The animation opens up to the morning routine of both Sanjay and his father. Despite sharing the same space, the two couldn’t be more divided as they each face opposite sides of the room. Sanjay, wearing superhero pajamas, watches his TV screen with delight at his superhero characters, white, blonde, and blue-eyed. The embodiment of America.

All of this clashes with his father’s own traditional clothing, and antiquated shrine which houses Hindu relics. As Patel notes, “Every morning, my dad worshiped his gods, which were the Hindu gods, in his shrine, and every morning I worshiped my gods, which were superheroes.” This image illustrates the separation between immigrant parents who still have strong ties to their ethnic culture, and their children who rapidly embrace the American culture.

In the film, the father clearly wants his son to share his appreciation for Hindu culture, at one point smiling with joy and clapping approvingly when young Sanjay lights the candle on the shrine. Yet just as his father doesn’t understand Sanjay’s joy for superheroes, Sanjay visibly groans when he begrudgingly joins his father in prayer.

By attempting to escape this chore, he dives into a dream-world. Here, Sanjay is able open up and understand his father’s culture by integrating it with his own. In the face of a terrifying smoke demon, Sanjay summons the very same deities his father was praying to before. Yet they are no longer stoic statues, but rather stimulating and powerful beings who bear slight resemblance to his television superheroes.

Not only is this blend of American super-heroism with Indian characters a dazzling animation, but the assimilation of two cultures effectively presents what Sanjay experiences as a second generation child, teetering the line between American and Indian culture. As Sanjay is able to identify with his Indian heritage, he is able to open up to his father’s Hindu culture to finally understand where his father is coming from, as well as understand a part of himself.

Sanjay depicts an individual Indian-American child’s attempts to understand a world that is separate from his own. An experience many minority groups living in a majority-dominated world endure in their own lives. This unique perspective contributes to the broader range of representation among different cultural groups without using stereotypical motifs to achieve it.
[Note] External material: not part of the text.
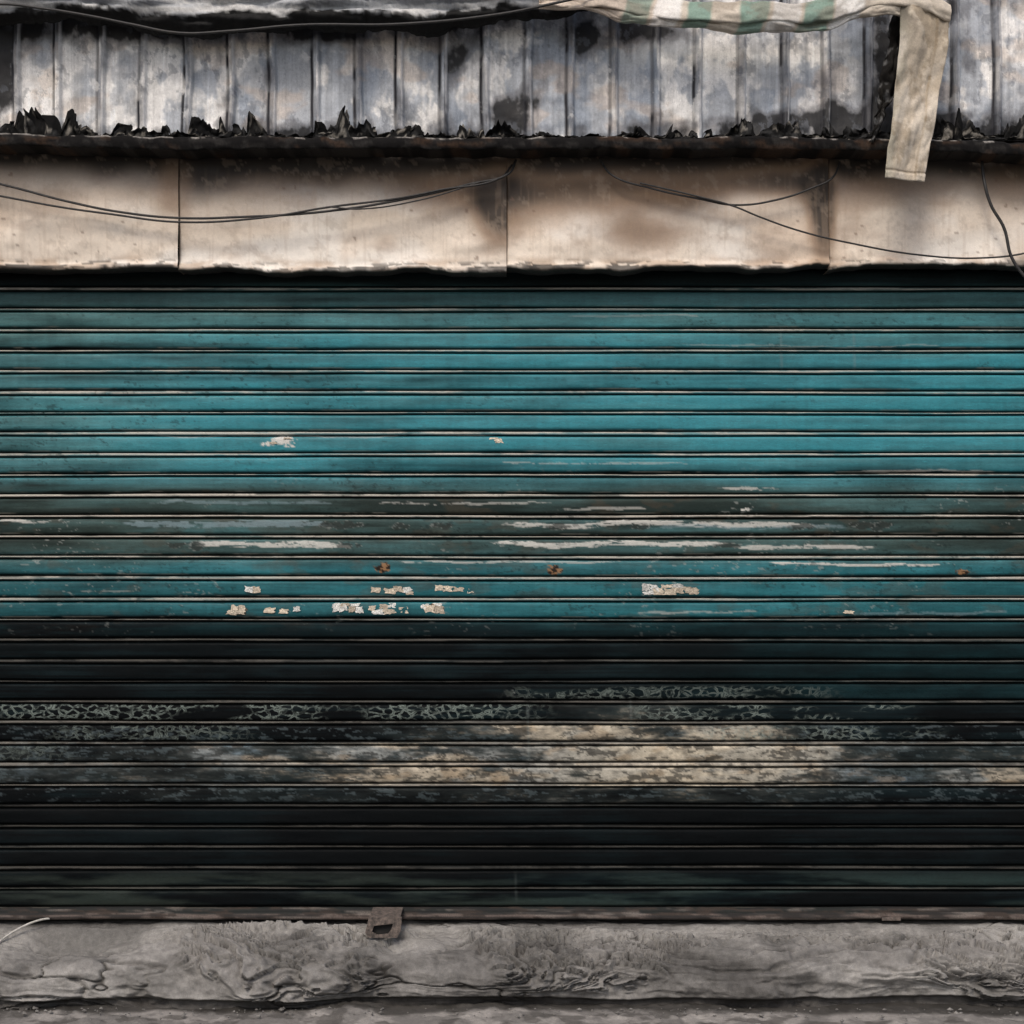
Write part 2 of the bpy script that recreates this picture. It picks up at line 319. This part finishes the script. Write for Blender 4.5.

Cultural theorist Stuart Hall emphasized the importance of individualized expression within the media to effectively display the diversity of minority groups. In What is this "black" in black popular culture? Hall states, “We are always in negotiation, not with a single set of oppositions that place us always in the same relation to others, but with a series of different positionalities.”

What he indicates here is that as people, regardless of our racial, gender or sexual backgrounds, we are not defined by one set of differences but rather numerous differences. Hall’s notion of individualized expression is effectively presented in Sanjay’s Super Team.

Much of the bias in media representation of minorities stems from the overt focus on the differences based on central concepts of race, gender, or sexuality. This opens the door to stereotypes, or cultural appropriation, to depict these differences. In contrast, the Pixar short is not a story that narrowly focuses on an Indian-American child and Hinduism.

Rather, the short re-tells a personal story in which the differences in cultural identity between father and son is one instance of the difficulties second generation immigrants experience. This type of expression contributes to a diverse representation of second-generation immigrant lives.

While not every second-generation, or Indian-American child has the same background or situation as Sanjay, it is an important story to tell because it emphasizes that minority groups are not all identical, but composed of distinctive unique members with diverse experiences.

Ultimately this makes the representation of both Indian and second generation immigrants authentic and meaningful. As Patel notes in Wired, “I never got to see an image of people from my community in the cartoons…What kind of miracle this is—to be able to craft something that I can give to my nieces and nephews and all these other immigrant kids.”